At a superficial level, evil is a provocative word. It's so packed full of implication that its use in earnest provokes a reaction from the listener. Either you think that there might be something to this "evil" business, and you recognize that the speaker has taken some sort of moral stance, or you think that "evil" is for simple people who believe in a great white-bearded man in the sky and have not been paying enough attention to the development of Continental philosophy over the course of the past century and a half. For many of those who have not deliberately adopted the uber-sophistication of moral relativism--or absorbed it via osmosis while attending college--evil is somewhat like pornography: they can't quite describe it, but they know it when they see it.

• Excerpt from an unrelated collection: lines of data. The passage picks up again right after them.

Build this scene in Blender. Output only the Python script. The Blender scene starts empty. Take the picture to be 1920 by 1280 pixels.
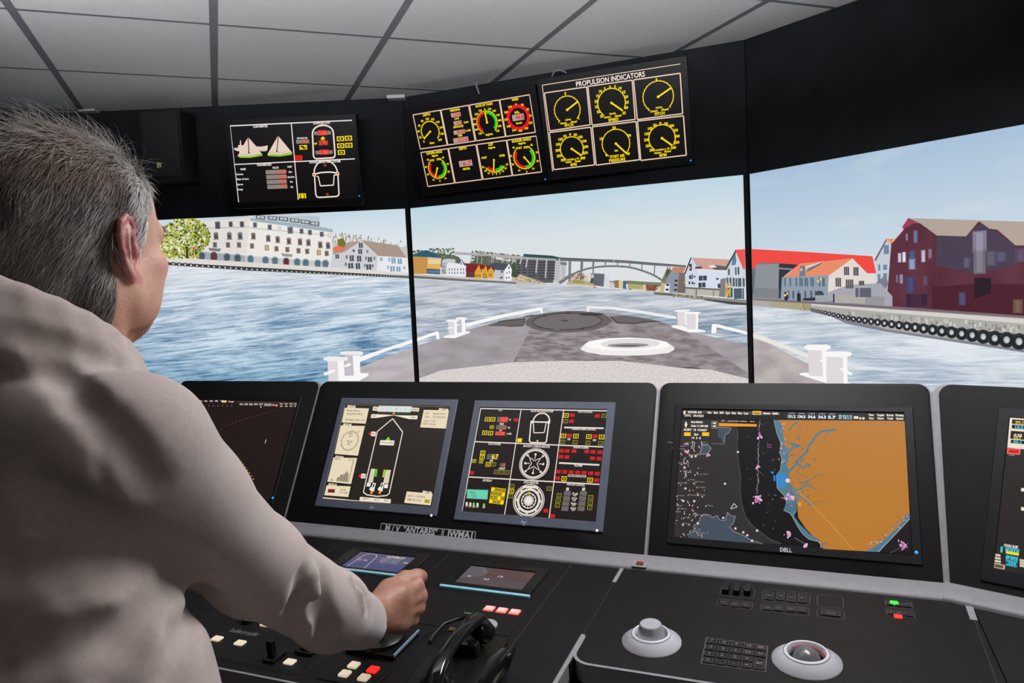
import bpy, bmesh, math, random
import numpy as np
from mathutils import Vector, Matrix

random.seed(7); np.random.seed(7)
SC = bpy.context.scene
COL = SC.collection
PI = math.pi

# ------------------------------------------------------------------ camera
FPX = 1414.3                     # focal length in pixels of the 1920 x 1280 frame
PITCH, ROLL, EYE = math.radians(3.67), math.radians(2.63), 1.60
_f = Vector((0, math.cos(PITCH), -math.sin(PITCH)))
_r0 = Vector((1, 0, 0)); _d0 = _f.cross(_r0)
CR = _r0*math.cos(ROLL) + _d0*math.sin(ROLL)
CD = -_r0*math.sin(ROLL) + _d0*math.cos(ROLL)
EYEP = Vector((0, 0, EYE))
cam = bpy.data.cameras.new('camera'); cam.sensor_width = 36.0; cam.lens = FPX/1920*36
cam.clip_start = 0.02; cam.clip_end = 60
camo = bpy.data.objects.new('camera', cam); COL.objects.link(camo)
camo.matrix_world = Matrix(((CR.x, -CD.x, -_f.x, 0), (CR.y, -CD.y, -_f.y, 0), (CR.z, -CD.z, -_f.z, EYE), (0, 0, 0, 1)))
SC.camera = camo

# ------------------------------------------------------------------ world, lights, exposure
w = bpy.data.worlds.new('world'); SC.world = w; w.use_nodes = True
w.node_tree.nodes['Background'].inputs[0].default_value = (0.6, 0.65, 0.75, 1)
w.node_tree.nodes['Background'].inputs[1].default_value = 0.02
SC.view_settings.view_transform = 'Standard'; SC.view_settings.look = 'None'
SC.view_settings.exposure = 0.0; SC.view_settings.gamma = 1.0; SC.view_settings.use_curve_mapping = False
SC.cycles.max_bounces = 6; SC.cycles.diffuse_bounces = 4; SC.cycles.glossy_bounces = 3
SC.cycles.use_denoising = True

def light(name, typ, loc, target, energy, color=(1, 1, 1), **kw):
    l = bpy.data.lights.new(name, typ); l.energy = energy; l.color = color
    for k, v in kw.items(): setattr(l, k, v)
    o = bpy.data.objects.new(name, l); COL.objects.link(o); o.location = loc
    o.rotation_euler = (Vector(target)-Vector(loc)).to_track_quat('-Z', 'Y').to_euler()
    return o
# added, unseen area lights: a ceiling wash, an overhead fill and a side fill
light('added_ceiling_wash', 'AREA', (-0.35, 1.10, 2.21), (-0.35, 2.05, 2.72), 30, (0.95, 0.96, 1.0), shape='RECTANGLE', size=3.0, size_y=0.05, spread=math.radians(62))  # added to brighten the ceiling, no fixture built
light('added_overhead_fill', 'AREA', (0.65, 1.45, 2.52), (0.25, 1.25, 0.9), 44, (0.98, 0.97, 1.0), shape='RECTANGLE', size=1.0, size_y=0.5)  # added above the frame to brighten sleeve, ledge and desk
light('added_side_fill', 'AREA', (2.15, -1.1, 1.7), (-0.5, 0.8, 1.5), 12, (1.0, 0.90, 0.84), shape='RECTANGLE', size=1.3, size_y=1.9)  # added fill for the man's right side, no doorway there

# ------------------------------------------------------------------ helpers
def lin(c):
    c = c/255.0
    return c/12.92 if c <= 0.04045 else ((c+0.055)/1.055)**2.4
def rgb(r, g, b): return (lin(r), lin(g), lin(b), 1.0)

def ray(x, y): return CR*((x-960)/FPX) + CD*((y-640)/FPX) + _f

class Frame:
    """A flat frame in the room: origin, right, up; its normal looks at the viewer's side."""
    def __init__(s, P, X, Y):
        s.P = Vector(P); s.X = Vector(X).normalized(); s.N = s.X.cross(Vector(Y)).normalized(); s.Y = s.N.cross(s.X)
        s.M = Matrix(((s.X.x, s.Y.x, s.N.x, s.P.x), (s.X.y, s.Y.y, s.N.y, s.P.y), (s.X.z, s.Y.z, s.N.z, s.P.z), (0, 0, 0, 1)))
    def w(s, a, b, c=0): return s.P + s.X*a + s.Y*b + s.N*c
    def hit(s, x, y, c=0.0):
        d = ray(x, y); t = ((s.P+s.N*c-EYEP).dot(s.N))/d.dot(s.N)
        q = EYEP + d*t - s.P
        return (q.dot(s.X), q.dot(s.Y))

ARE = math.radians(-23)
E_ = Vector((math.cos(ARE), math.sin(ARE), 0)); A_ = Vector((-math.sin(ARE), math.cos(ARE), 0))   # along the console; away from the operator
UP = Vector((0, 0, 1))
def C(u, d, z): return E_*u + A_*d + UP*z

def Mx(name, base, rough=0.5, metal=0.0, var=0.0, vscale=40, bump=0.0, bscale=300, spec=0.5, emit=None, es=1.0, coat=0.0, sheen=0.0, sss=0.0):
    m = bpy.data.materials.new(name); m.use_nodes = True; nt = m.node_tree; b = nt.nodes['Principled BSDF']
    b.inputs['Base Color'].default_value = base; b.inputs['Roughness'].default_value = rough; b.inputs['Metallic'].default_value = metal
    b.inputs['Specular IOR Level'].default_value = spec; b.inputs['Coat Weight'].default_value = coat; b.inputs['Sheen Weight'].default_value = sheen
    if sss: b.inputs['Subsurface Weight'].default_value = sss; b.inputs['Subsurface Radius'].default_value = (0.012, 0.005, 0.003); b.inputs['Subsurface Scale'].default_value = 1.0
    tc = nt.nodes.new('ShaderNodeTexCoord')
    if var:
        n = nt.nodes.new('ShaderNodeTexNoise'); n.inputs['Scale'].default_value = vscale; n.inputs['Detail'].default_value = 4
        r = nt.nodes.new('ShaderNodeValToRGB'); k0, k1 = 1-var, 1+var
        r.color_ramp.elements[0].position = 0.3; r.color_ramp.elements[1].position = 0.7
        r.color_ramp.elements[0].color = (base[0]*k0, base[1]*k0, base[2]*k0, 1); r.color_ramp.elements[1].color = (base[0]*k1, base[1]*k1, base[2]*k1, 1)
        nt.links.new(tc.outputs['Object'], n.inputs['Vector']); nt.links.new(n.outputs['Fac'], r.inputs['Fac']); nt.links.new(r.outputs['Color'], b.inputs['Base Color'])
    if bump:
        n2 = nt.nodes.new('ShaderNodeTexNoise'); n2.inputs['Scale'].default_value = bscale; n2.inputs['Detail'].default_value = 3
        bp = nt.nodes.new('ShaderNodeBump'); bp.inputs['Strength'].default_value = bump; bp.inputs['Distance'].default_value = 0.002
        nt.links.new(tc.outputs['Object'], n2.inputs['Vector']); nt.links.new(n2.outputs['Fac'], bp.inputs['Height']); nt.links.new(bp.outputs['Normal'], b.inputs['Normal'])
    if emit: b.inputs['Emission Color'].default_value = emit; b.inputs['Emission Strength'].default_value = es
    return m

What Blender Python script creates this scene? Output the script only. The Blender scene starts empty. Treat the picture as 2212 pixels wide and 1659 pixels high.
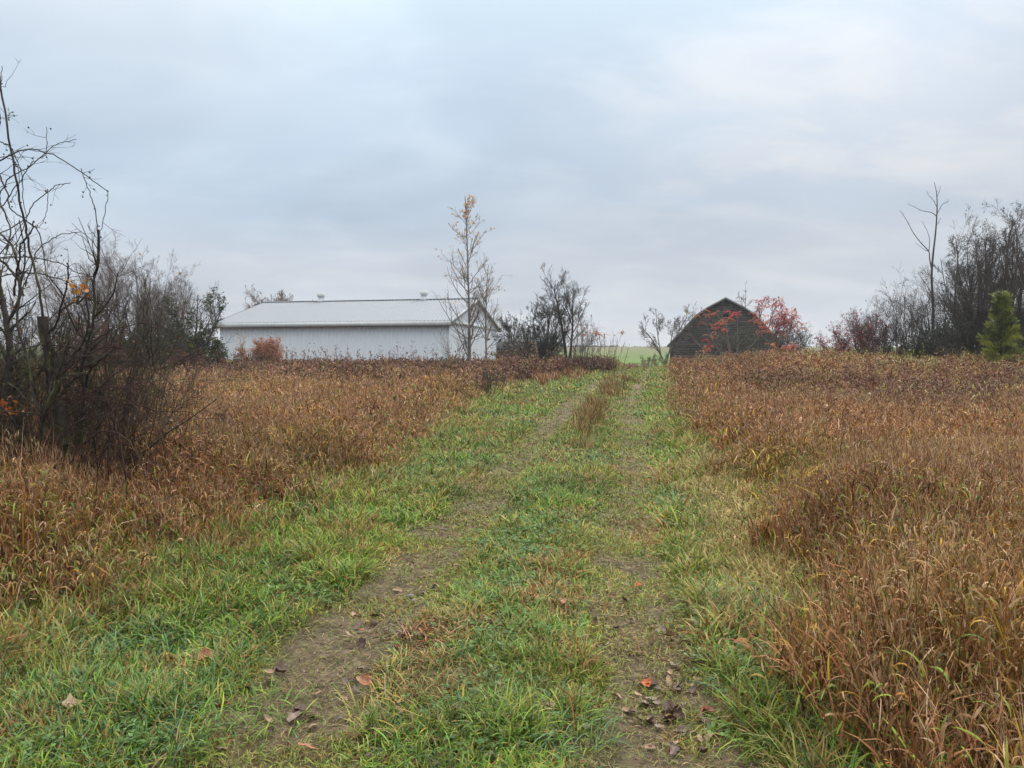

I, for one, have difficulty taking anyone who claims that the Bush administration is composed of "evil" people seriously. I tend to suspect that people who point to the Bush-Cheney Axis of Oil as evidence for said evil lack a certain moral seriousness, and are unable to distinguish between greed or unethical fiscal behavior and true evil. In short, I find that such people need a good smack in the head and, when we start digging up mass graves in Iraq, they should be sent there in hip waders and rubber gloves with a shovel to help out.

That being said, I also believe that one of the reasons such muddle-headed thinking about evil is even possible is because of the insular nature of our comfortable, wealthy society. For certain people, this nature has not led to the development of the higher, more nuanced ethical standard that they seem to believe they hold: instead, it has lowered the bar of evil. Evil used to mean starting a war that killed 60 million people and spending a large portion of that war deliberately attempting to turn an entire ethnicity into soot. These days, "evil" means practicing realpolitik, indulging in the same economic perquisites as the rest of the ruling class, and being insufficiently attentive to the executions of 140 death row inmates while you're a state governor. Are these issues to be ignored? No. Do they reflect poorly upon a person's character? Most assuredly. Do they indicate that a person is evil? Absolutely not.

I've been thinking about this issue for a long time, starting long before Bush ever took the oath of office. I believe that the assignation of evil to the realm of the the religiously daft and the unsophisticated is itself daft and unsophisticated. It does not serve our culture well. It certainly hasn't served European culture well at all: the birthplaces of mechanized warfare and industrialized execution are now strongholds of a shameful amorality that will not recognize the existence of evil and will countenance no meaningful effort to stop it.

So: over the next few weeks, I will be producing material that attempts to arrive at some kind of consideration of evil: what it is, how it works, how to recognize it, what to do about it...most of all, how to treat evil, as a moral concept, with the seriousness that it deserves.

There. Now I'm going to go have some wine that I am mildy ashamed I bought.

[Although...I suppose calling an old dishwasher "evil" sort of dumps a pile of wet socks on the whole "seriousness" thing...ah, fuggit. Waiter! More shameful vino! --IW]



The pretentious twats and earnest nitwits have co-opted the word 'evil', perverting it into nonsense. It is a good solid four-letter word, with no attempt to be nuanced.